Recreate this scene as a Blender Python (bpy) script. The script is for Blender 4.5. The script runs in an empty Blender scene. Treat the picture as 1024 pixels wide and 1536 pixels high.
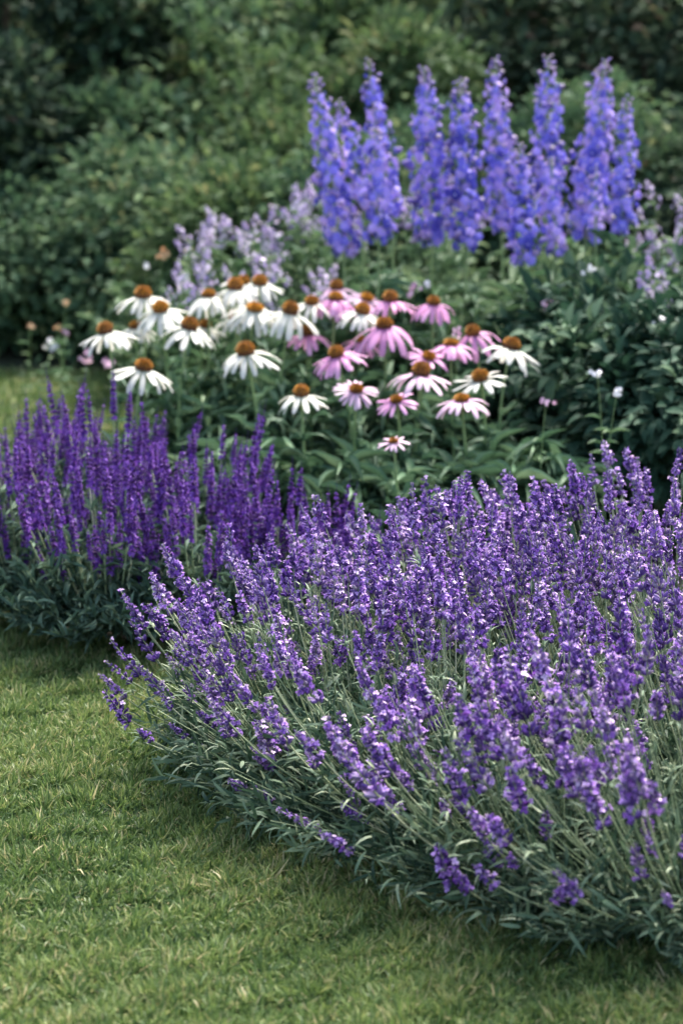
import bpy, math, random
import numpy as np
from mathutils import Vector, Matrix, Quaternion, Euler

random.seed(7)
rng = np.random.default_rng(7)
S = bpy.context.scene
COL = S.collection
R = math.radians

# ------------------------------------------------------------------ camera
CAM_H, FPX = 1.40, 4000.0                      # height in m, focal length in photo pixels (1024 x 1536)
PITCH = math.atan(828.0 / FPX)
cd = bpy.data.cameras.new("camera")
cam = bpy.data.objects.new("camera", cd)
COL.objects.link(cam)
cam.location = (0, 0, CAM_H)
cam.rotation_euler = (math.pi / 2 - PITCH, 0, 0)
cd.sensor_fit = 'VERTICAL'
cd.sensor_height = 36.0
cd.sensor_width = 24.0
cd.lens = 36.0 * FPX / 1536.0
cd.clip_end = 200
cd.clip_start = 0.05
cd.dof.use_dof = True
cd.dof.focus_distance = 4.62
cd.dof.aperture_fstop = 3.7
cd.dof.aperture_blades = 7
S.camera = cam

# ------------------------------------------------------------------ light
SUN_EL, SUN_AZ = R(56), R(22)                 # azimuth from +Y towards +X
w = bpy.data.worlds.new("World"); S.world = w; w.use_nodes = True
nt = w.node_tree
bg = nt.nodes["Background"]
sky = nt.nodes.new("ShaderNodeTexSky")
sky.sky_type = 'NISHITA'; sky.sun_disc = False
sky.sun_elevation = SUN_EL; sky.sun_rotation = SUN_AZ
sky.air_density = 1.0; sky.dust_density = 5.0; sky.ozone_density = 1.0
nt.links.new(sky.outputs[0], bg.inputs[0])
bg.inputs[1].default_value = 0.085
sd = bpy.data.lights.new("sun", 'SUN'); sd.energy = 1.45; sd.angle = R(16); sd.color = (1, 0.97, 0.93)
sun = bpy.data.objects.new("sun", sd); COL.objects.link(sun)
sdir = Vector((math.sin(SUN_AZ) * math.cos(SUN_EL), math.cos(SUN_AZ) * math.cos(SUN_EL), math.sin(SUN_EL)))
sun.rotation_euler = sdir.to_track_quat('Z', 'Y').to_euler()
sun.location = sdir * 20
S.view_settings.view_transform = 'Standard'
S.view_settings.look = 'None'
S.view_settings.gamma = 1.0
S.view_settings.exposure = 2.75
S.cycles.max_bounces = 6
S.cycles.transparent_max_bounces = 4
S.cycles.use_denoising = True

# ------------------------------------------------------------------ pixel -> world helpers (design aid)
_f = Vector((0, math.cos(PITCH), -math.sin(PITCH))); _u = Vector((0, math.sin(PITCH), math.cos(PITCH)))
def ray(px, py):
    return _f + Vector((1, 0, 0)) * ((px - 512) / FPX) + _u * ((768 - py) / FPX)
def at(px, py, Y):
    d = ray(px, py); return Vector((0, 0, CAM_H)) + d * (Y / d.y)
def ground(px, py):
    d = ray(px, py); return Vector((0, 0, CAM_H)) + d * (-CAM_H / d.z)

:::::

## Given exercise
Quote, exactly and only, the lines from the first line of the data above through the line containing "R = math.radians". The pictures do not belong in it.

## Answer to this task
Recreate this scene as a Blender Python (bpy) script. The script is for Blender 4.5. The script runs in an empty Blender scene. Treat the picture as 1024 pixels wide and 1536 pixels high.
import bpy, math, random
import numpy as np
from mathutils import Vector, Matrix, Quaternion, Euler

random.seed(7)
rng = np.random.default_rng(7)
S = bpy.context.scene
COL = S.collection
R = math.radians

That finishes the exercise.